M-J Insurance is the city’s third-largest independent insurance agency, with $203 million in premiums written in 2003, according to IBJ research. The company has 130 local employees and an office in Phoenix.
Precedent may be considering a joint venture with another developer for the new building. That developer is rumored to be Indianapolis-based Kite Realty Group Trust, but Kite Chief Operating Officer Thomas K. McGowan declined to comment on the prospect of a joint venture with Precedent.
Kite in recent years has focused on retail, but maintains a handful of office buildings in its portfolio.
If Precedent’s building gets off the ground, it will be the latest in a string of north-suburban office buildings. Indianapolis-based Duke Realty Corp. is well under way on Nine Parkwood near 96th and Meridian streets, and locally based Lauth Property Group Inc. has announced plans to begin work late this year or early next year on Intech Three on the northwest side.
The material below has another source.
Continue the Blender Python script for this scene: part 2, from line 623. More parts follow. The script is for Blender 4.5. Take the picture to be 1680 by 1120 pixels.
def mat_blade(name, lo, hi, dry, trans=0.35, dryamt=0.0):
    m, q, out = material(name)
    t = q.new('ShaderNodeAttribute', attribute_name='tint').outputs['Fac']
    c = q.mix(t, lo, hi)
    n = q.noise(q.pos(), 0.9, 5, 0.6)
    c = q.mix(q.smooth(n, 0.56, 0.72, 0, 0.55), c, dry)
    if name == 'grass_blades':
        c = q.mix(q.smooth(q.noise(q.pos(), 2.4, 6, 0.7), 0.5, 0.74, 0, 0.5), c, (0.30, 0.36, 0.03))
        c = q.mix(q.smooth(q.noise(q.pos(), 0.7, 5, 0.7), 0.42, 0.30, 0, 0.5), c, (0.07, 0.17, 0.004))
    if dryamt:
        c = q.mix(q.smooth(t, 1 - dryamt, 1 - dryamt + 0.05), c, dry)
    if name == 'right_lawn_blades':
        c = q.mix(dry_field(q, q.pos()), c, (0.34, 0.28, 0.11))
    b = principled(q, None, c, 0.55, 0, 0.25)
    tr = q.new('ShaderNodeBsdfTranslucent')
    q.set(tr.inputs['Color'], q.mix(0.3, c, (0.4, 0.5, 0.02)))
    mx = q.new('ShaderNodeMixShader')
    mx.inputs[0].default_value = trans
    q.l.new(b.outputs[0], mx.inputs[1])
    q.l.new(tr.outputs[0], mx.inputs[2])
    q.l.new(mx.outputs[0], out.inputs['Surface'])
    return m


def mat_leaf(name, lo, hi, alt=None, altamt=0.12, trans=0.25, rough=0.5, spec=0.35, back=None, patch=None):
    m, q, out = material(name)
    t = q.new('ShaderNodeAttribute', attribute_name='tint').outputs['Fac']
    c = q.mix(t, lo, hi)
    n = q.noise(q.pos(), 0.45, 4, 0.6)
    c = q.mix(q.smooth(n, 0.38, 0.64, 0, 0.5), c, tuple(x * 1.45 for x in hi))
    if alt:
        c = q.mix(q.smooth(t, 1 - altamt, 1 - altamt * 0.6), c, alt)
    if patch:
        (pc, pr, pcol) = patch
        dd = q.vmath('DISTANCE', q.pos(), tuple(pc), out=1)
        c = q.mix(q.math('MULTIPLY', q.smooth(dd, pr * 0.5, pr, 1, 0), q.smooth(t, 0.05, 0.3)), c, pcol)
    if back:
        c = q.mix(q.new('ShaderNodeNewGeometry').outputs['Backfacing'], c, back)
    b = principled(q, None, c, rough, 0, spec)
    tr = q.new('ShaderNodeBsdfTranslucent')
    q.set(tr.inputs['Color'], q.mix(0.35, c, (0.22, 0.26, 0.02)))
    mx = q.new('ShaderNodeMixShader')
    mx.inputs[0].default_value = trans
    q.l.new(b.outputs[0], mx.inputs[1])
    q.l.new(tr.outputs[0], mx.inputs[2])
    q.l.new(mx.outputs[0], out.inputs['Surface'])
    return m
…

Confidence in the north-suburban market is so strong that Opus North Corp. is planning to break ground late this summer on a 106,000-square-foot speculative office building on North Meridian Street at Carmel Drive. John Cumming, the local director for Minnesota-based Opus North, said the company will begin construction regardless of pre-leasing activity. Opus North has controlled 24 acres at the site for most of the last five years, but hasn’t had enough faith in the local office market before now to start construction on the building.
“Our office market has gradually improved over the last year or two,” Cumming said. “We think our site is even better now because of the development that’s occurred around it. The economy is decent and improving. … The vacancy rate is down and there’s not as much sublease space on the market.”
Even so, there’s no shortage of available space in the suburban market, said John Robinson, executive vice president of locally based Meridian Real Estate. Rather, the trend for new office construction is being driven more by a demand for new construction, he said.
“Larger tenants for long-term leases are looking for new construction,” Robinson said. “The majority of [northsuburban] buildings have begun to show their age.”
Landlords, including Berwind, are sprucing up buildings constructed in the 1980s or early 1990s. However, tenants can still find larger and more open floorplates in new construction than in existing buildings in the Keystone and Meridian corridors, Robinson said.